Мне повезло больше. Буквально перелетев через небольшое ограждение, я успел укрыться в подъезде. Через некоторое время решил вернуться. Воспользовавшись тем, что обстрел на несколько минут прекратился, вышел из подъезда, пошел к площади перед телецентром. Со стороны Останкино навстречу мне шли люди. Несли убитых и раненых. Как только дошел до головы колонны, снова началась стрельба. Зрелище здесь, в первых рядах, было ужасным: лужи крови, обезображенные трупы. Только в этот момент я заметил, что моя рубашка испачкана кровью. Было много раненых, их пытались вынести, но мало кому удалось это сделать.

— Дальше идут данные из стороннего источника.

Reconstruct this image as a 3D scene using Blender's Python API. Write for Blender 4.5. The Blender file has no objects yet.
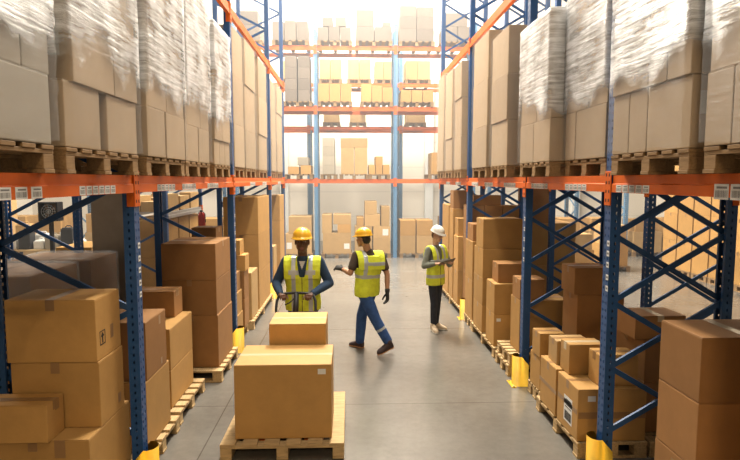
import bpy, bmesh, math, random
from mathutils import Vector, Matrix, Euler

rnd = random.Random(7)
SC = bpy.context.scene
COL = SC.collection
PI = math.pi

# ------------------------------------------------------------------ materials
def new_mat(name):
    m = bpy.data.materials.new(name)
    m.use_nodes = True
    nt = m.node_tree
    b = nt.nodes['Principled BSDF']
    return m, nt, b

def N(nt, kind, **kw):
    n = nt.nodes.new(kind)
    for k, v in kw.items():
        if k in n.inputs.keys():
            n.inputs[k].default_value = v
        else:
            setattr(n, k, v)
    return n

def ramp(nt, stops):
    r = nt.nodes.new('ShaderNodeValToRGB')
    e = r.color_ramp.elements
    while len(e) < len(stops):
        e.new(0.5)
    for i, (p, c) in enumerate(stops):
        e[i].position = p
        e[i].color = (c[0], c[1], c[2], 1)
    return r

def plain(name, col, rough=0.6, metal=0.0, spec=0.4, noise=0.0, scale=8.0, bump=0.0):
    """one painted / moulded surface, with a faint procedural mottling"""
    m, nt, b = new_mat(name)
    b.inputs['Base Color'].default_value = (*col, 1)
    b.inputs['Roughness'].default_value = rough
    b.inputs['Metallic'].default_value = metal
    b.inputs['Specular IOR Level'].default_value = spec
    if noise > 0 or bump > 0:
        tc = N(nt, 'ShaderNodeTexCoord')
        nz = N(nt, 'ShaderNodeTexNoise', Scale=scale, Detail=5.0, Roughness=0.6)
        nt.links.new(tc.outputs['Object'], nz.inputs['Vector'])
        if noise > 0:
            lo = [max(0, c * (1 - noise)) for c in col]
            hi = [min(1, c * (1 + noise)) for c in col]
            r = ramp(nt, [(0.3, lo), (0.7, hi)])
            nt.links.new(nz.outputs['Fac'], r.inputs['Fac'])
            nt.links.new(r.outputs['Color'], b.inputs['Base Color'])
        if bump > 0:
            bp = N(nt, 'ShaderNodeBump', Strength=bump, Distance=0.01)
            nt.links.new(nz.outputs['Fac'], bp.inputs['Height'])
            nt.links.new(bp.outputs['Normal'], b.inputs['Normal'])
    return m

def cardboard(name, col, var=0.16):
    m, nt, b = new_mat(name)
    tc = N(nt, 'ShaderNodeTexCoord')
    oi = N(nt, 'ShaderNodeObjectInfo')
    nz = N(nt, 'ShaderNodeTexNoise', Scale=5.0, Detail=6.0, Roughness=0.65)
    nt.links.new(tc.outputs['Object'], nz.inputs['Vector'])
    lo = [c * (1 - var * 0.6) for c in col]
    hi = [min(1, c * (1 + var * 0.5)) for c in col]
    r = ramp(nt, [(0.28, lo), (0.72, hi)])
    nt.links.new(nz.outputs['Fac'], r.inputs['Fac'])
    hsv = N(nt, 'ShaderNodeHueSaturation')
    mr = N(nt, 'ShaderNodeMapRange')
    mr.inputs['To Min'].default_value = 1 - var
    mr.inputs['To Max'].default_value = 1 + var * 0.8
    nt.links.new(oi.outputs['Random'], mr.inputs['Value'])
    nt.links.new(mr.outputs['Result'], hsv.inputs['Value'])
    nt.links.new(r.outputs['Color'], hsv.inputs['Color'])
    nt.links.new(hsv.outputs['Color'], b.inputs['Base Color'])
    b.inputs['Roughness'].default_value = 0.62
    b.inputs['Specular IOR Level'].default_value = 0.3
    # fine vertical fluting
    wv = N(nt, 'ShaderNodeTexNoise', Scale=1.0, Detail=2.0)
    mp = N(nt, 'ShaderNodeMapping')
    mp.inputs['Scale'].default_value = (120, 120, 3)
    nt.links.new(tc.outputs['Object'], mp.inputs['Vector'])
    nt.links.new(mp.outputs['Vector'], wv.inputs['Vector'])
    bp = N(nt, 'ShaderNodeBump', Strength=0.12, Distance=0.004)
    nt.links.new(wv.outputs['Fac'], bp.inputs['Height'])
    nt.links.new(bp.outputs['Normal'], b.inputs['Normal'])
    return m

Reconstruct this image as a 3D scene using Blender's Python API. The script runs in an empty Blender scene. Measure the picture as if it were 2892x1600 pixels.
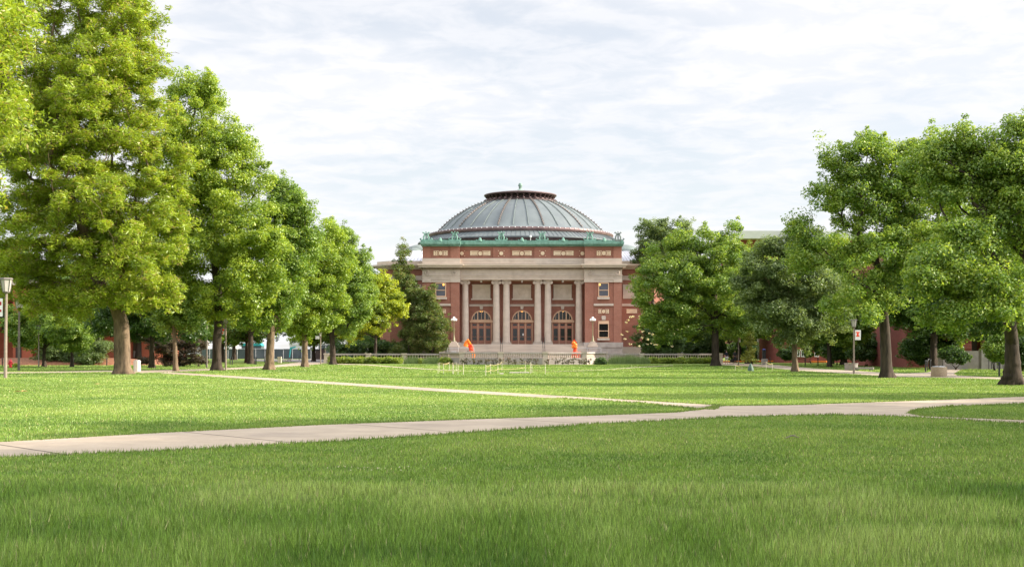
import bpy, bmesh, math, random
import numpy as np
from mathutils import Vector
from mathutils.geometry import tessellate_polygon

# ---------------------------------------------------------------- camera, sky, sun
sc = bpy.context.scene
COL = sc.collection
FPX, HOR, EYE, CX = 3700.0, 993.0, 1.5, 1446.0        # focal length / horizon measured on the 2892 px wide photograph
cam = bpy.data.objects.new("camera", bpy.data.cameras.new("camera"))
COL.objects.link(cam)
cam.location = (0, 0, EYE)
cam.rotation_euler = (math.radians(90), 0, 0)
cam.data.sensor_fit = 'HORIZONTAL'
cam.data.sensor_width = 36
cam.data.lens = 36 * FPX / 2892
cam.data.shift_y = (HOR - 800) / 2892
cam.data.clip_end = 4000
sc.camera = cam

SUN_EL, SUN_AZ = 26.0, 2.0                            # azimuth from +X towards the camera side
w = bpy.data.worlds.new("World"); sc.world = w; w.use_nodes = True
nt = w.node_tree; N = nt.nodes; LK = nt.links; N.clear()
out = N.new('ShaderNodeOutputWorld'); bg = N.new('ShaderNodeBackground'); LK.new(bg.outputs[0], out.inputs[0])
bg.inputs[1].default_value = 0.074
sky = N.new('ShaderNodeTexSky'); sky.sky_type = 'NISHITA'; sky.sun_disc = False
sky.sun_elevation = math.radians(SUN_EL); sky.sun_rotation = math.radians(90 + SUN_AZ)
sky.air_density = 1.0; sky.dust_density = 0.6
tc = N.new('ShaderNodeTexCoord'); sep = N.new('ShaderNodeSeparateXYZ'); LK.new(tc.outputs['Generated'], sep.inputs[0])
def wmath(op, a, b):
    n = N.new('ShaderNodeMath'); n.operation = op
    for i, v in enumerate((a, b)):
        if isinstance(v, (int, float)): n.inputs[i].default_value = v
        else: LK.new(v, n.inputs[i])
    return n.outputs[0]
zz = wmath('ADD', wmath('MAXIMUM', sep.outputs[2], 0.0), 0.10)
comb = N.new('ShaderNodeCombineXYZ')
LK.new(wmath('DIVIDE', sep.outputs[0], zz), comb.inputs[0]); LK.new(wmath('DIVIDE', sep.outputs[1], zz), comb.inputs[1])
def wnoise(scale, detail, rough, off, dist=0.0):
    m = N.new('ShaderNodeMapping'); m.inputs['Location'].default_value = off; LK.new(comb.outputs[0], m.inputs[0])
    n = N.new('ShaderNodeTexNoise'); n.inputs['Scale'].default_value = scale; n.inputs['Detail'].default_value = detail
    n.inputs['Roughness'].default_value = rough; n.inputs['Distortion'].default_value = dist
    LK.new(m.outputs[0], n.inputs['Vector']); return n.outputs[0]
def wramp(v, a, b):
    n = N.new('ShaderNodeMapRange'); n.interpolation_type = 'SMOOTHSTEP'; LK.new(v, n.inputs[0])
    n.inputs[1].default_value = a; n.inputs[2].default_value = b; return n.outputs[0]
veil = wramp(wnoise(0.75, 5, 0.55, (3.1, 0.4, 0), 0.3), 0.36, 0.62)
ripple = wramp(wnoise(6.0, 4, 0.6, (7.0, 2.0, 0), 0.35), 0.36, 0.64)
fac = wmath('MINIMUM', wmath('ADD', wmath('MULTIPLY', veil, 0.26), wmath('ADD', wmath('MULTIPLY', ripple, 0.22), 0.62)), 1.0)
mixs = N.new('ShaderNodeMix'); mixs.data_type = 'RGBA'
LK.new(fac, mixs.inputs[0]); thin = N.new('ShaderNodeVectorMath'); thin.operation = 'SCALE'; thin.inputs['Scale'].default_value = 1.12; LK.new(sky.outputs[0], thin.inputs[0]); LK.new(thin.outputs[0], mixs.inputs[6]); mixs.inputs[7].default_value = (6.9, 6.9, 7.1, 1)
# thin overcast is brighter overhead and around the sun than low over the far trees
up_ = wramp(sep.outputs[2], 0.28, 0.85)
dotn = N.new('ShaderNodeVectorMath'); dotn.operation = 'DOT_PRODUCT'; LK.new(tc.outputs['Generated'], dotn.inputs[0])
_e, _a = math.radians(SUN_EL), math.radians(SUN_AZ)
dotn.inputs[1].default_value = (math.cos(_e)*math.cos(_a), -math.cos(_e)*math.sin(_a), math.sin(_e))
halo = wramp(dotn.outputs['Value'], 0.55, 1.0)
gain = wmath('ADD', 1.0, wmath('ADD', wmath('MULTIPLY', up_, 1.5), wmath('MULTIPLY', halo, 2.0)))
vm = N.new('ShaderNodeVectorMath'); vm.operation = 'SCALE'; LK.new(mixs.outputs[2], vm.inputs[0]); LK.new(gain, vm.inputs['Scale'])
LK.new(vm.outputs[0], bg.inputs[0])

sun = bpy.data.objects.new("sun", bpy.data.lights.new("sun", 'SUN')); COL.objects.link(sun)
sun.data.energy = 5.0; sun.data.angle = math.radians(0.7); sun.data.color = (1.0, 0.88, 0.72)
e, a = math.radians(SUN_EL), math.radians(SUN_AZ)
sdir = Vector((math.cos(e) * math.cos(a), -math.cos(e) * math.sin(a), math.sin(e)))
sun.rotation_euler = sdir.to_track_quat('Z', 'Y').to_euler(); sun.location = (60, -40, 60)
sc.view_settings.view_transform = 'Standard'; sc.view_settings.look = 'None'
sc.view_settings.exposure = 1.0; sc.view_settings.gamma = 1.0
sc.cycles.max_bounces = 7; sc.cycles.diffuse_bounces = 3; sc.cycles.glossy_bounces = 2
sc.cycles.transmission_bounces = 5; sc.cycles.transparent_max_bounces = 4
sc.cycles.use_denoising = True; sc.cycles.sample_clamp_indirect = 6

# ---------------------------------------------------------------- measuring helpers (photograph pixels -> metres)
def X(x, d): return (x - CX) * d / FPX
def Z(y, d): return EYE + (HOR - y) * d / FPX
def dist(y): return EYE * FPX / (y - HOR)
def G(x, y):
    d = dist(y); return (X(x, d), d)
K = 2892 / 2576

# ---------------------------------------------------------------- things, parts, tags
def tag(o, label=None, cat=None, group=None, kind=None):
    if label: o['label'] = label
    if cat: o['category'] = cat
    if group: o['group'] = group
    if kind: o['kind'] = kind
    return o
def thing(name, label, cat, loc=(0, 0, 0), rz=0.0, group=None):
    o = bpy.data.objects.new(name, None); COL.objects.link(o)
    o.location = loc; o.rotation_euler = (0, 0, rz); o.empty_display_size = 0.3
    return tag(o, label, cat, group)
def copy_tree(o, parent=None):
    c = o.copy(); COL.objects.link(c); c.parent = parent
    for ch in list(o.children): copy_tree(ch, c)
    return c
def again(o, loc, rz, label, s=1.0):
    c = copy_tree(o); c.location = loc; c.rotation_euler = (0, 0, rz); c.scale = (s, s, s)
    c['label'] = label
    return c

class MB:
    def __init__(s): s.v = []; s.f = []
    def add(s, vs, fs):
        b = len(s.v); s.v.extend([tuple(p) for p in vs]); s.f.extend([tuple(i + b for i in f) for f in fs]); return s
    def box(s, x0, x1, y0, y1, z0, z1):
        x0, x1 = sorted((x0, x1)); y0, y1 = sorted((y0, y1)); z0, z1 = sorted((z0, z1))
        return s.add([(x0,y0,z0),(x1,y0,z0),(x1,y1,z0),(x0,y1,z0),(x0,y0,z1),(x1,y0,z1),(x1,y1,z1),(x0,y1,z1)],
                     [(0,3,2,1),(4,5,6,7),(0,1,5,4),(1,2,6,5),(2,3,7,6),(3,0,4,7)])
    def pb(s, x0, x1, y0, y1, d0, d1):
        "box whose FRONT face (at distance d0) covers those photograph pixels"
        return s.box(X(x0, d0), X(x1, d0), d0, d1, Z(y1, d0), Z(y0, d0))
    def lathe(s, prof, c=(0, 0, 0), n=16, a0=0.0, a1=None):
        full = a1 is None; a1 = a0 + 2 * math.pi if full else a1
        m = n if full else n + 1
        vs = []; fs = []
        for r, z in prof:
            for i in range(m):
                t = a0 + (a1 - a0) * i / n
                vs.append((c[0] + r * math.cos(t), c[1] + r * math.sin(t), c[2] + z))
        for j in range(len(prof) - 1):
            for i in range(n):
                k = (i + 1) % m
                fs.append((j*m+i, j*m+k, (j+1)*m+k, (j+1)*m+i))
        if full and prof[0][0] > 1e-4: fs.append(tuple(range(m - 1, -1, -1)))
        if full and prof[-1][0] > 1e-4: fs.append(tuple((len(prof)-1)*m + i for i in range(m)))
        return s.add(vs, fs)
    def prism(s, poly, y0, y1):
        "polygon of (x, z) extruded along y"
        n = len(poly)
        vs = [(x, y0, z) for x, z in poly] + [(x, y1, z) for x, z in poly]
        fs = [tuple(range(n)), tuple(range(2*n-1, n-1, -1))] + [(i, n+i, n+(i+1) % n, (i+1) % n) for i in range(n)]
        return s.add(vs, fs)
    def slab(s, poly, z0, z1):
        n = len(poly)
        vs = [(x, y, z0) for x, y in poly] + [(x, y, z1) for x, y in poly]
        tri = tessellate_polygon([[Vector((x, y, 0)) for x, y in poly]])
        fs = [tuple(t) for t in tri] + [tuple(i + n for i in t) for t in tri] + [(i, (i+1) % n, n+(i+1) % n, n+i) for i in range(n)]
        return s.add(vs, fs)
    def tube(s, pts, rad, n=8, cap=True):
        P = [Vector(p) for p in pts]; rr = [rad]*len(P) if isinstance(rad, (int, float)) else rad
        vs = []; fs = []
        for i, p in enumerate(P):
            t = (P[min(i+1, len(P)-1)] - P[max(i-1, 0)]).normalized()
            u = t.cross(Vector((0, 1, 0)) if abs(t.y) < 0.9 else Vector((1, 0, 0))).normalized(); v = t.cross(u)
            for k in range(n):
                a = 2*math.pi*k/n
                vs.append(p + (u*math.cos(a) + v*math.sin(a))*rr[i])
        for i in range(len(P)-1):
            for k in range(n): fs.append((i*n+k, i*n+(k+1) % n, (i+1)*n+(k+1) % n, (i+1)*n+k))
        if cap: fs += [tuple(range(n-1, -1, -1)), tuple((len(P)-1)*n+k for k in range(n))]
        return s.add(vs, fs)
    def ball(s, c, r, n=12, sz=1.0):
        m = max(6, n//2 + 1)
        return s.lathe([(max(r*math.sin(math.pi*i/m), 0.00005), -r*sz*math.cos(math.pi*i/m)) for i in range(m+1)], c, n)
    def build(s, name, mat, parent=None, world=False, smooth=False, loc=None):
        me = bpy.data.meshes.new(name)
        off = Vector((0, 0, 0))
        if world and parent is not None:
            p = parent
            while p is not None: off += p.location; p = p.parent
        if loc is not None: off += Vector(loc)
        me.from_pydata([(x-off.x, y-off.y, z-off.z) for x, y, z in s.v], [], s.f)
        bm = bmesh.new(); bm.from_mesh(me); bmesh.ops.recalc_face_normals(bm, faces=bm.faces); bm.to_mesh(me); bm.free()
        me.materials.append(mat)
        if smooth:
            me.shade_smooth(); me.set_sharp_from_angle(angle=math.radians(40))
        o = bpy.data.objects.new(name, me); COL.objects.link(o)
        if parent is not None: o.parent = parent
        if loc is not None: o.location = loc
        return o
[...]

Вскоре прошел слух, что ранен Виктор Анпилов. Возникла суета.

Я добежал до машины, являвшейся своеобразным штабом демонстрантов, и увидел лидера "Трудовой России", прислонившегося к грузовику. Он держался за бок. К Анпилову подошли дружинники "Трудовой России". Видимо, они хотели увести его, но Виктор Иванович, остановив их резким жестом, остался вместе с демонстрантами. Можно по-разному относиться к председателю исполкома "Трудовой России" Виктору Анпилову, но он, бесспорно, показал себя одним из мужественных, смелых лидеров оппозиции. Многие пытаются сейчас представить его провокатором, но на самом деле именно лидер "Трудовой России" силой своего авторитета сдерживал толпу. Это было и 17 апреля, и 22 июня, да и первого мая. Третьего октября Анпилов и Макашов тоже пытались сделать все, чтобы не пролилась кровь. Но увы...

Что же касается провокаторов, то я своими глазами видел, как дружинники выловили слегка выпившего парня, отобрав у него пистолет. А вскоре я услышал, что в нем узнали профессионального провокатора, известного еще по первому мая.

Обстрел из окон телецентра продолжался. Постепенно появилась привычка к грохоту автоматных очередей. Прошло приблизительно два часа. Вдруг со стороны центра Москвы появилось несколько бронемашин. Первая реакция людей - радость. Раздались возгласы:

- Наши пришли! Нам помогут, спасут нас!

Но не тут-то было. Проехав взад-вперед пару раз, БТР повернул башню с пулеметом в сторону демонстрантов, стал стрелять по ним. Началось бегство. А БТРы все ездили и стреляли по людям. Я понял, что все кончено. В это время один из БТРов оказался совсем рядом. Полоснул очередью из пулемета. Мужчина средних лет, рабочий ЗИЛа, и две молодые девушки-студентки были убиты на месте. Их кровь брызнула мне в лицо. Уловив момент, когда БТР отъехал на некоторое расстояние, я сумел вырваться из зоны обстрела. Встретил двух знакомых рабочих с АЗЛК и одного из Подольска. Они сказали, что ОМОН начал оцеплять близлежащие районы. Тут мы стали свидетелями еще одного страшного преступления. Неподалеку от подъезда одного из домов спрятались люди. В этот момент к подъезду подъехал милицейский УАЗик, и прямо из его окон раздались выстрелы по людям. Номер машины был залеплен грязью. Мы поняли: надо уходить. В последний раз я бросил взгляд на площадь перед телецентром. Горели машины, благодаря их зареву можно было видеть множество трупов. Счет тут шел уже не на десятки. Площадь перед телецентром отныне навсегда останется для меня площадью расстрелянных.

Мы выбирались дворами. Выйдя на одну из тихих улиц, увидели стоящее такси. Подошли. Водитель сразу все понял. Только спросил, указав в сторону Останкино:

- Оттуда? Я ответил:

-Да.

Он усадил (вернее, уложил) нас на пол машины сзади, прикрыл черным плащем. По пути его останавливали ОМОНовцы, но он отвечал:

- Еду по вызову.

Нас не задержали. Я очень жалею, что не спросил, как зовут этого водителя. Но буду благодарен ему до конца жизни за то, что он нас вывез, рискуя собой.

Уезжал из Москвы уже ночью. Город жил мирной жизнью. Казалось, никто даже не догадывался, что есть в Москве площадь, обильно политая кровью лучших из россиян. Никто не мог предположить, что очень скоро будет расстрелян и последний оплот демократии - Дом Советов, и в России установится авторитарный режим.

Сажусь в поезд, а перед глазами по-прежнему стоят лица людей, которые еще утром были живы. А сейчас - мертвы-

После московских событий уже не только по книжкам, а на личном опыте я понял и хочу, чтобы это осознали и другие, что режим, убивающий женщин и детей, обречен, как обречена любая власть, держащаяся на крови.

"Северный рабочий", 30 декабря 1993 г.